One of the popular debates about the Internet and related digital technologies is whether they represent an evolutionary change or a revolutionary one. It is fairly easy to argue for the former position, since fundamentally all that the Internet does is to lower the cost of transmitting information. However, it is much more fun to argue for the latter view, and Bob Garfield is clearly in this second camp.

In The Chaos Scenario, Garfield uses a mix of colorful language and well-chosen examples to argue that the so-called digital revolution “isn’t just some news-magazine cover headline. It’s an actual revolution, yielding revolutionary changes, thousands or millions of victims and an entirely new way of life.” The principle implication of this shift is a fundamental undermining of most existing business models for media firms — Garfield envisions the end of traditional advertising agencies, newspapers and other traditional news organizations, and most network television programming.

Garfield, a longtime media columnist and host of National Public Radio’s On the Media, offers a clear picture of how the advertising business will need to change in this new world, as well as some thoughts about what this will mean for the news business.

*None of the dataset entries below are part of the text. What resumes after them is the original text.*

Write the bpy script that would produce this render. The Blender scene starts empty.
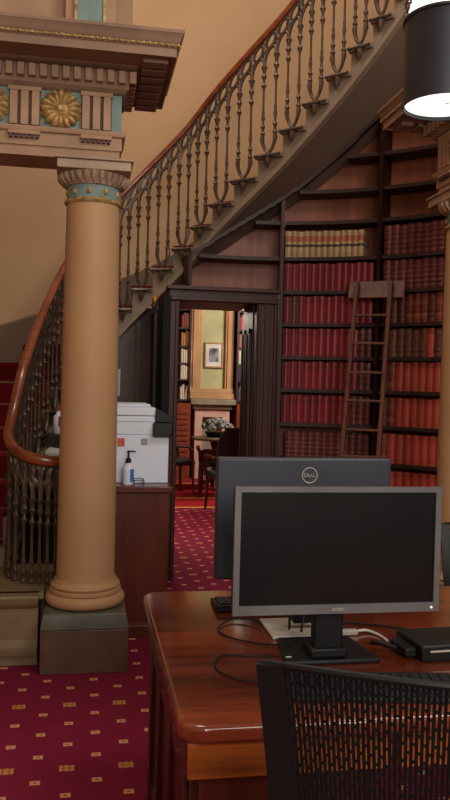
import bpy, math, random
import numpy as np
from mathutils import Matrix, Vector
random.seed(7)
PI = math.pi
SC = bpy.context.scene
COL = SC.collection

# ------------------------------------------------------------------ camera
cam = bpy.data.cameras.new('camera'); cam_o = bpy.data.objects.new('camera', cam); COL.objects.link(cam_o)
cam.sensor_fit = 'VERTICAL'; cam.sensor_height = 36.0; cam.lens = 36.0
cam.clip_start = 0.05; cam.clip_end = 100
yaw, pit, rol = math.radians(10), math.radians(1.07), math.radians(1.4)
fw = Vector((math.sin(yaw)*math.cos(pit), math.cos(yaw)*math.cos(pit), -math.sin(pit)))
r0 = Vector((math.cos(yaw), -math.sin(yaw), 0)); u0 = r0.cross(fw)
rt = r0*math.cos(rol) + u0*math.sin(rol); up = u0*math.cos(rol) - r0*math.sin(rol)
M = Matrix((rt, up, -fw)).transposed().to_4x4(); M.translation = Vector((0, 0, 1.5))
cam_o.matrix_world = M
SC.camera = cam_o

# ------------------------------------------------------------------ world, lights, exposure
w = bpy.data.worlds.new('hall_ambient'); SC.world = w; w.use_nodes = True
w.node_tree.nodes['Background'].inputs[0].default_value = (1.0, 0.84, 0.70, 1)
w.node_tree.nodes['Background'].inputs[1].default_value = 0.18

def area(name, loc, target, size, power, col):
    l = bpy.data.lights.new(name, 'AREA'); l.shape = 'SQUARE'; l.size = size; l.energy = power; l.color = col
    o = bpy.data.objects.new(name, l); COL.objects.link(o); o.location = loc
    o.rotation_euler = (Vector(target)-Vector(loc)).to_track_quat('-Z', 'Y').to_euler()
    return o
area('hall_key_light', (2.6, 0.8, 5.2), (0.6, 4.5, 1.4), 1.6, 95, (1.0, 0.92, 0.82))  # unseen key light, added to light the columns from the upper right
area('hall_front_fill', (0.9, -3.0, 3.2), (1.1, 5.0, 1.8), 2.4, 175, (1.0, 0.93, 0.86))  # not a window: unseen frontal fill added to brighten the bookcases
area('stairwell_fill', (0.0, 4.4, 7.0), (-1.2, 6.2, 2.0), 1.2, 85, (1.0, 0.90, 0.78))  # unseen fill added high over the stairs to lighten the left wall
area('reading_room_unseen_light', (3.4, 10.6, 3.3), (1.9, 11.9, 0.8), 1.2, 150, (1.0, 0.90, 0.78))
area('reading_room_unseen_light', (0.45, 8.5, 2.6), (1.1, 6.9, 0.2), 0.9, 62, (1.0, 0.86, 0.70))  # added out of view to brighten the passage carpet and doorway reveal

vs = SC.view_settings
SC.display_settings.display_device = 'sRGB'
vs.view_transform = 'Standard'; vs.look = 'None'; vs.gamma = 1.0; vs.use_curve_mapping = False
vs.exposure = 0.0

# ------------------------------------------------------------------ materials
def lin(c):
    return tuple(((v/255)/12.92 if v/255 <= .04045 else ((v/255+.055)/1.055)**2.4) for v in c) + (1,)
def mat(name, c, rough=.5, metal=0, c2=None, scale=(6, 6, 6), bump=0, spec=.5, rnd=0, coat=0, detail=4, emit=None):
    m = bpy.data.materials.new(name); m.use_nodes = True
    nt = m.node_tree; N = nt.nodes; L = nt.links; b = N['Principled BSDF']
    b.inputs['Roughness'].default_value = rough; b.inputs['Metallic'].default_value = metal
    b.inputs['Specular IOR Level'].default_value = spec; b.inputs['Coat Weight'].default_value = coat
    b.inputs['Coat Roughness'].default_value = .08
    if c2 is None: c2 = tuple(v*.86 for v in c)
    tc = N.new('ShaderNodeTexCoord'); mp = N.new('ShaderNodeMapping'); nz = N.new('ShaderNodeTexNoise')
    mp.inputs['Scale'].default_value = scale; nz.inputs['Scale'].default_value = 1; nz.inputs['Detail'].default_value = detail
    L.new(tc.outputs['Object'], mp.inputs[0]); L.new(mp.outputs[0], nz.inputs[0])
    mx = N.new('ShaderNodeMix'); mx.data_type = 'RGBA'
    mx.inputs[6].default_value = lin(c2); mx.inputs[7].default_value = lin(c)
    rp = N.new('ShaderNodeMapRange'); rp.inputs[1].default_value = .32; rp.inputs[2].default_value = .68
    L.new(nz.outputs[0], rp.inputs[0]); L.new(rp.outputs[0], mx.inputs[0])
    out = mx.outputs[2]
    if rnd:
        oi = N.new('ShaderNodeObjectInfo'); hs = N.new('ShaderNodeHueSaturation')
        mr = N.new('ShaderNodeMapRange'); mr.inputs[3].default_value = 1-rnd; mr.inputs[4].default_value = 1+rnd
        L.new(oi.outputs['Random'], mr.inputs[0]); L.new(mr.outputs[0], hs.inputs['Value']); L.new(out, hs.inputs['Color']); out = hs.outputs[0]
    L.new(out, b.inputs['Base Color'])
    if bump:
        bp = N.new('ShaderNodeBump'); bp.inputs['Strength'].default_value = bump; bp.inputs['Distance'].default_value = .01
        L.new(nz.outputs[0], bp.inputs['Height']); L.new(bp.outputs[0], b.inputs['Normal'])
    if emit:
        b.inputs['Emission Color'].default_value = lin(emit[0]); b.inputs['Emission Strength'].default_value = emit[1]
    return m
def bands(m, stops):
    """colour bands along the height of a book spine (generated z), mixed over the leather colour"""
    nt = m.node_tree; N = nt.nodes; L = nt.links; b = N['Principled BSDF']
    src = b.inputs['Base Color'].links[0].from_socket
    tc = N.new('ShaderNodeTexCoord'); sp = N.new('ShaderNodeSeparateXYZ'); L.new(tc.outputs['Generated'], sp.inputs[0])
    for (z0, z1, c, f) in stops:
        a = N.new('ShaderNodeMath'); a.operation = 'GREATER_THAN'; a.inputs[1].default_value = z0; L.new(sp.outputs[2], a.inputs[0])
        d = N.new('ShaderNodeMath'); d.operation = 'LESS_THAN'; d.inputs[1].default_value = z1; L.new(sp.outputs[2], d.inputs[0])
        e = N.new('ShaderNodeMath'); e.operation = 'MULTIPLY'; L.new(a.outputs[0], e.inputs[0]); L.new(d.outputs[0], e.inputs[1])
        g = N.new('ShaderNodeMath'); g.operation = 'MULTIPLY'; g.inputs[1].default_value = f; L.new(e.outputs[0], g.inputs[0])
        mx = N.new('ShaderNodeMix'); mx.data_type = 'RGBA'; mx.inputs[7].default_value = lin(c)
        L.new(g.outputs[0], mx.inputs[0]); L.new(src, mx.inputs[6]); src = mx.outputs[2]
    L.new(src, b.inputs['Base Color'])
    return m

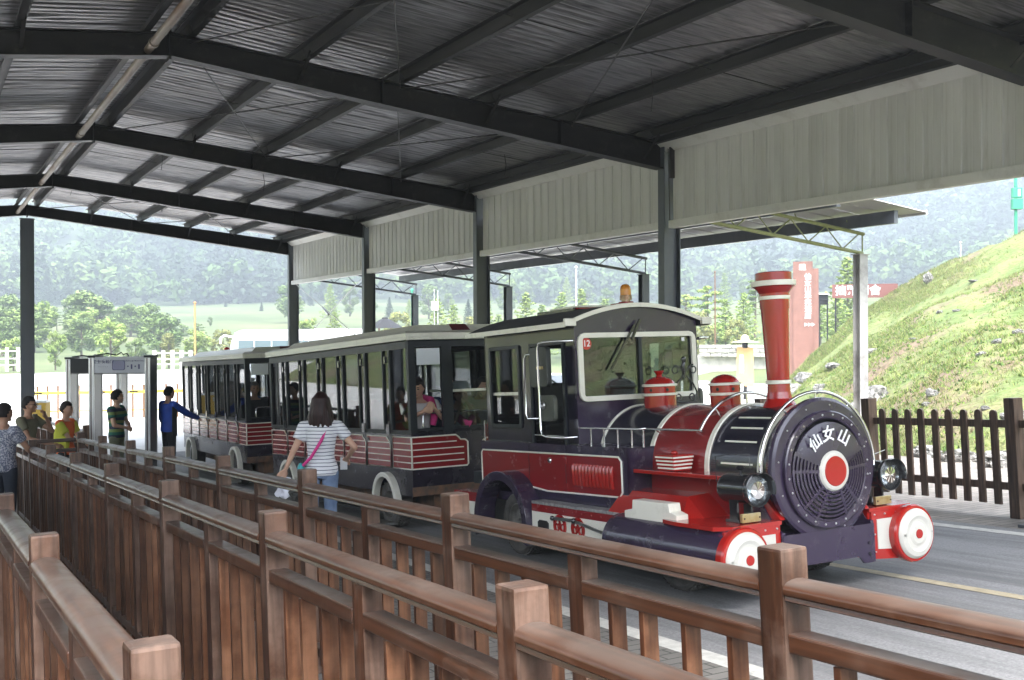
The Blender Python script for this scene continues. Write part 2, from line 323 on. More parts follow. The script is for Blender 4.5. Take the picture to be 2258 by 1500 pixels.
# ================================================================ terrain
def hsh(x, y): return math.sin(x*.061+1.3)*math.cos(y*.047-.7)+.5*math.sin(x*.13+y*.11)+.3*math.cos(x*.31-y*.27)
AZ = [(-60, .175), (-30, .172), (0, .165), (9, .150), (11.5, .112), (13.2, .083), (15.5, .088), (18, .122), (21, .150), (25, .185), (60, .2)]
def interp(t, pts):
    if t <= pts[0][0]: return pts[0][1]
    for (a, va), (b, vb) in zip(pts[:-1], pts[1:]):
        if t <= b: return va+(vb-va)*(t-a)/(b-a)
    return pts[-1][1]
def terr(x, y):
    r = math.hypot(x, y); az = math.degrees(math.atan2(x, y)-YAW)
    az = (az+180) % 360-180
    near = gz(x, y)-.10
    if r < 62: return near
    base = gz(x, y)-.10+(.35*hsh(x, y) if r > 125 else 0)
    k = interp(az, [(-60, .0), (-20, .0), (-14, .0), (9, .0), (13, .10), (60, .12)])
    z = base+max(0, min(r, 125)-66)*k
    s2 = interp(az, [(-60, .07), (-20, .055), (-10, .062), (5, .062), (12, .045), (60, .06)])
    z += max(0, min(r, 330)-112)*s2
    top = interp(az, AZ)
    if r > 330:
        t = min(1, (r-330)/420); e = t*t*(3-2*t); z0 = z
        z = z0+(top*760-z0)*e+hsh(x*.5, y*.5)*7*t
        if r > 750: z += (r-750)*.05
    return z
def sheet(name, xl, xr, y0, y1, m, dz, kind='structure', step=1.0, nx=1, parent=None):
    ys = sorted(set([y0, y1]+[float(q) for q in np.arange(math.ceil(y0), y1, step)]))
    mb = MB(); vs = []
    for y in ys:
        a = xl(y) if callable(xl) else xl; b = xr(y) if callable(xr) else xr
        for k in range(nx+1):
            x = a+(b-a)*k/nx; vs.append((x, y, gz(x, y)+dz))
    W = nx+1; fs = [(i*W+k, i*W+k+1, (i+1)*W+k+1, (i+1)*W+k) for i in range(len(ys)-1) for k in range(nx)]
    o = mb.add(vs, fs).build(name, m, parent, fix=False); o['kind'] = kind
    return o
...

The central focus of Garfield’s picture of the future is what he calls “listenomics,” which he defines as “the art and science of cultivating relationships with individuals in a connected, increasingly open-source environment.” He then commences to offer a series of examples of what this will look like. These range from Lego Corporation’s “mindstorms” to a vast array of “widgets” for the computer desktop to virtual, self-defined religious congregations to “ten rules for word-of-mouth advertising.”

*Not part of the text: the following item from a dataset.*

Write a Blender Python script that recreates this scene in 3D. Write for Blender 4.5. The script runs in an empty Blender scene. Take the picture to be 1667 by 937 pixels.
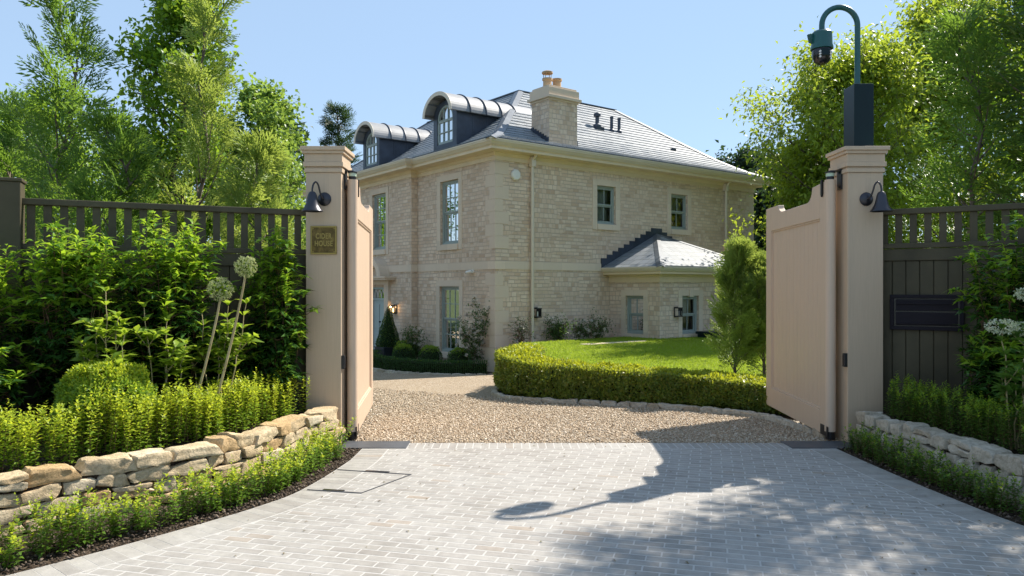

Garfield clearly hopes that listenomics will catch on and become as widely recognized as freakonomics or wikinomics. In reality, this is a variation on a relatively old argument in the management literature about the need to listen to your customer and to be willing to change. And the idea of building individual relationships with customers is central to most service models of the media business. However, what makes this concept feel new here is an endless series of examples demonstrating that most media managers (including some very prominent ones) don’t seem to get it—it may be part of the academic literature, but that knowledge clearly has yet to transfer to the various media industries.

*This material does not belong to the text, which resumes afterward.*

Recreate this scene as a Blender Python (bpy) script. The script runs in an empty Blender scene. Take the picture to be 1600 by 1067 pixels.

The focus that Garfield puts on listening actually hinders the potential value of the book. It causes him to miss the opportunity to make more of two changes that underlie listenomics, changes that are more fundamental for advertising and journalism professionals: the declining importance of mass, and the fact that information (content) is no longer what is scarce. The first of these he calls attention to in chapter 1, but then largely leaves in the background. One could just as easily argue that it is because of the shift from mass to targeted (including targets of one) audiences that the need to listen arises. This is certainly at the heart of Google’s model. What Garfield does make clear is that it is not simply this change itself that matters, but its economic implications. He points out that mass advertising was a solution to the problem of a lack of information and that having the necessary information to effectively target advertising messages is inherently more efficient. This means that marketers need to spend less to get their message out. Moreover, in the context of the Internet and the increased competition it enables, it also means that media firms have less pricing power. The combination is devastating for the traditional revenue model of these firms.

The second change — the declining scarcity of information—is clearly implicit in many of the points he makes throughout the book, but only occasionally does he directly refer to it. Three dynamics are at work here: (1) Individuals have access to many more sources of information; (2) The computing power underlying digital technologies enables pieces of information to be stored, searched, and linked to one another; and (3) Every individual with access to the Internet (not just professionals) becomes a potential contributor. Together, these three make consumer attention what is scarce, and managing the flow of information the primary task.

Garfield puts most of his focus on the third dynamic, offering examples that range from the amateur-produced ads that were shown during the Super Bowl to Minnesota Public Radio’s “Public Insight Journalism.” For him these are manifestations of listenomics, not something separate that leads to a need for listening. For media managers, understanding the shift from “publishing” to “listening” may be of primary importance. However, for mass communication professionals of all types, “de-massification” and the shift from producing content to managing its flow are even more fundamental in terms of the skill sets they will need in the future.

Change will likely come more slowly than Garfield predicts. After all, executives on the other side of advertising transactions are just as resistant to change as those in the agencies — one only has to look to the prices paid for ads during this year’s Super Bowl for evidence. However, his case for the inevitability of fundamental change is rock solid. The book is an easy and enjoyable read, and one that mass communication instructors will find very useful for stimulating conversations with students.